Meditation becomes, in this sense,
a rehearsal for death, the art of letting go of time before time lets go of us.
The Meeting of
East and West
Western thinkers from Plotinus to
William James sensed what the Indian seers had realized. Plotinus’ “One,”
Meister Eckhart’s “Godhead,” and Spinoza’s “Substance” all echo Brahmanic
intuition. Emerson, deeply influenced by the Bhagavad Gita, wrote: “The
currents of the Universal Being circulate through me; I am part or particle of
God.”
What separates these insights from
their Indian sources is method. The West glimpsed eternity through revelation
or poetry; India made it a science, a discipline of consciousness with
replicable inner experiments.
Today, as physics grapples with
paradox and psychology explores mindfulness, the two traditions can meet again.
The West can offer precision, the East depth of interiority.

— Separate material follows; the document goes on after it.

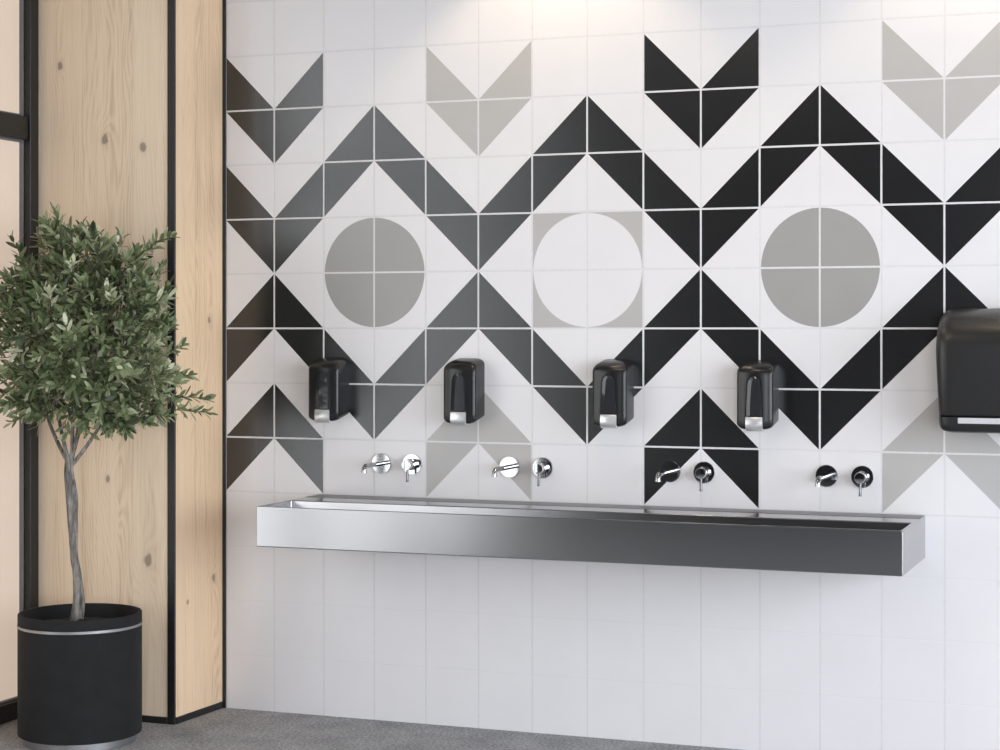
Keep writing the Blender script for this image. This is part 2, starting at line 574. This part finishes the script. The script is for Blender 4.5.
# ------------------------------------------------------------- steel wash trough
tr = empty('wall_mounted_trough', (1.452, 0, 0.663), 'long brushed stainless steel trough basin mounted on the tiled wall under the taps', 'sink')
X0, X1, YF, YB, ZT, ZB = 0.381 - 1.452, 2.540 - 1.452, -0.48, 0.0, 0.799 - 0.663, 0.0
W = 0.009
YL = -0.235                      # front edge of the tap ledge
bm = bmesh.new()
def ringz(x0, x1, y0, y1, z):
    return [bm.verts.new(p) for p in ((x0, y0, z), (x1, y0, z), (x1, y1, z), (x0, y1, z))]
ob = ringz(X0, X1, YF, YB, ZB)
ot = ringz(X0, X1, YF, YB, ZT)
it = ringz(X0 + W, X1 - W, YF + W, YL, ZT)
ib = ringz(X0 + W + 0.004, X1 - W - 0.004, YF + W + 0.004, YL - 0.020, ZB + 0.012)
for A, B in ((ob, ot), (ot, it), (it, ib)):
    for k in range(4):
        bm.faces.new((A[k], A[(k + 1) % 4], B[(k + 1) % 4], B[k]))
bm.faces.new(ob[::-1]); bm.faces.new(ib)
bmesh.ops.bevel(bm, geom=[e for e in bm.edges], offset=0.0032, segments=3, affect='EDGES', profile=0.5)
mesh_obj('trough_body', bm, M['steel'], tr)
# grey strip added at the back: shade against the tiles put into colour
bm = bmesh.new()
box(bm, X0 + 0.002, X1 - 0.002, -0.105, -0.0005, ZT - 0.0005, ZT + 0.0012)
mesh_obj('back_shade_strip', bm, M['shade_grey'], tr)

# ------------------------------------------------------------------ taps
SP_X = [0.632, 1.119, 1.6954, 2.2237]
MX_X = [0.7504, 1.2413, 1.813, 2.3402]
TZ = 0.9184
SP_L = ['curved chrome wall spout, leftmost of the four, beside the first mixer tap',
        'curved chrome wall spout over light grey tile, second from the left',
        'dark reflecting chrome wall spout against the black tile triangle, third from the left',
        'dark reflecting chrome wall spout on plain white tile, rightmost of the four']
MX_L = ['bright chrome mixer tap with hanging pin lever, leftmost of the four',
        'chrome mixer tap with pin lever, right of the second spout',
        'dark chrome mixer tap with pin lever under the apex of the black arrow',
        'dark chrome mixer tap with pin lever, rightmost on the wall']
ROS = [(0, 0), (0.036, 0.0), (0.0365, 0.001), (0.0365, 0.009), (0.0355, 0.0105), (0.0, 0.0108)]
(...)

Their synthesis
could reshape how humanity understands time, not as a line to escape or a
burden to bear, but as the living pulse of eternity.
Closing Reflection
Indian philosophy does not deny
time; it redeems it. It teaches us to live in time without being bound by it,
to act in the world while resting in what never changes.
The eternal is not the opposite of
the temporal but its source. When we discover that, the race against time ends.
Every moment becomes an opening into infinity.
The Western mind, forever striving
for progress, and the Indian spirit, seeking realization, meet at this
realization: that eternity is not after life but within it available now, in
the space between two thoughts, in the pause between one breath and the next.
To glimpse that stillness even once
is to understand what the sages meant when they said:
“He who knows time as the child of
the timeless knows the secret of freedom.”